The Atomic<Value> type is almost unnecessary now as it provides almost the same API as the lock anyway. However, it's nice to keep the separation of concerns here, as I prefer the Atomic naming and it allows me to change the underlying lock type whenever I like without breaking clients.

Note that modifications to the internal value in done via an inout Value closure, rather than get/set. This allows for inplace modification of a given value, rather than calling the full getter/setter for any change to the value. You can read more about why this is a potential issue in this Swift Forums post.

Note: making "forward progress"

A final note I would make is to be careful using locks with Swift concurrency, regardless if they are OSAllocatedUnfairLocks or not. Swift concurrency's model requires that we are able to make "forward progress" at any given time (see the WWDC talk, Swift concurrency: Behind the scenes).

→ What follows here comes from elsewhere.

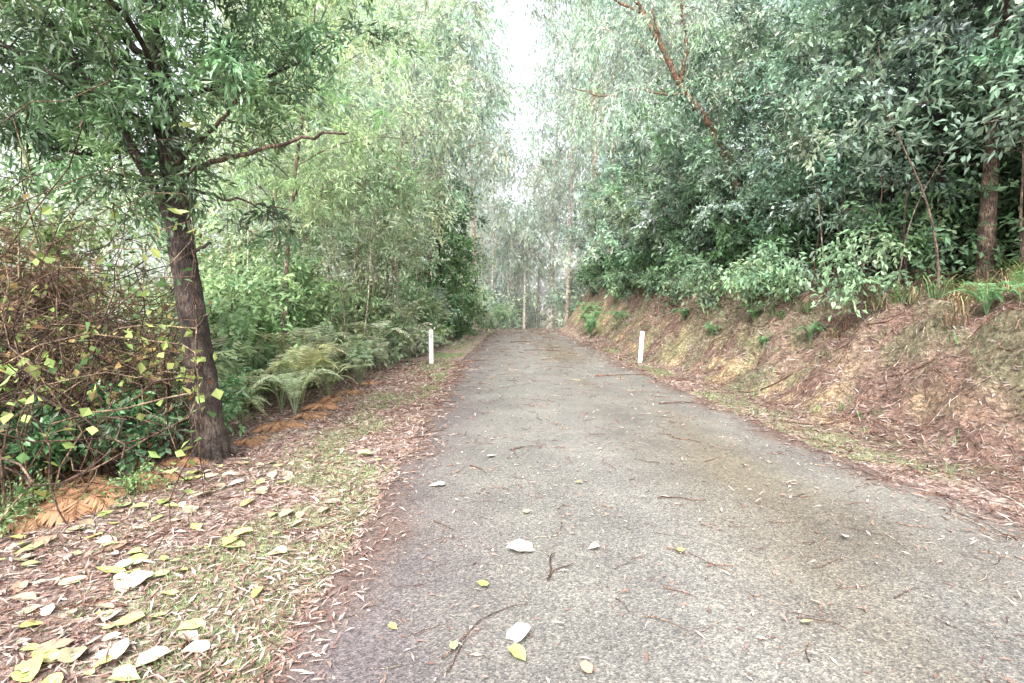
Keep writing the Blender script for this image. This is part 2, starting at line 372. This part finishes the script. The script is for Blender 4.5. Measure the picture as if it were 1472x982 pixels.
def tuft(x,y,n,h,col,w=.014,bend=1.):
    z=float(hgt(x,y))
    a=U(0,6.3,n);o=U(.1,.9,n)*bend;P=np.stack([x+rng.normal(size=n)*.06,y+rng.normal(size=n)*.06,np.full(n,z)],-1)
    hd=np.stack([np.cos(a),np.sin(a),0*a],-1);h=h*U(.5,1.1,n)[:,None];C=cvar(col,n,.35,.12)
    p1=P+hd*o[:,None]*h*.25+[0,0,1]*h*.5;p2=p1+hd*o[:,None]*h*.35+[0,0,1]*h*.25;p3=p2+hd*o[:,None]*h*.4-[0,0,1]*h*.12*o[:,None]
    S=np.stack([-np.sin(a),np.cos(a),0*a],-1)*w*.5
    V=np.stack([P-S,P+S,p1-S,p1+S,p2-S*.8,p2+S*.8,p3-S*.1,p3+S*.1],1).reshape(-1,3)
    b=np.arange(n)[:,None,None]*8;F=(b+np.array([[0,1,3,2],[2,3,5,4],[4,5,7,6]])[None]).reshape(-1,4)
    mb.add(V,F,np.repeat(C,8,0),0)
for i in range(300):
    y=4.5+28*rng.random()**1.3;x=float(Redge(y))+U(2.1,4.0)
    k_=rng.integers(5)
    tuft(x,y,int(U(10,36)),U(.15,.5),[(.34,.27,.17),(.14,.21,.10),(.24,.17,.12),(.16,.24,.11),(.28,.22,.15)][k_],.008+.001*y,1.4)
for i in range(22):
    y=U(5.6,8);x=U(6.2,8.0);tuft(x,y,40,U(.35,.6),(.2,.32,.10) if i%3 else (.42,.38,.2),.009,1.4)
for i in range(150):
    y=4+20*rng.random();x=float(Redge(y))+U(.6,2.8);tuft(x,y,int(U(6,16)),U(.08,.22),(.17,.26,.12),.008)
mb.obj('grass_tuft',[LEAF])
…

This mean's it is not safe to hold a lock that waits for another Swift Task to complete, for example. Doing so could result in a deadlock, as the cooperative thread pool may use the same "thread" for performing a different "Task". The Task/thread that holds the lock should also be the one to release it, and shouldn't suspend while the lock is being held. That's why our Atomic<Value> type requires that the block of work being performed is not async. Additionally the locking types, os_unfair_lock and OSAllocatedUnfairLock, will actually enforce that you lock and unlock from the safe thread, trapping if not.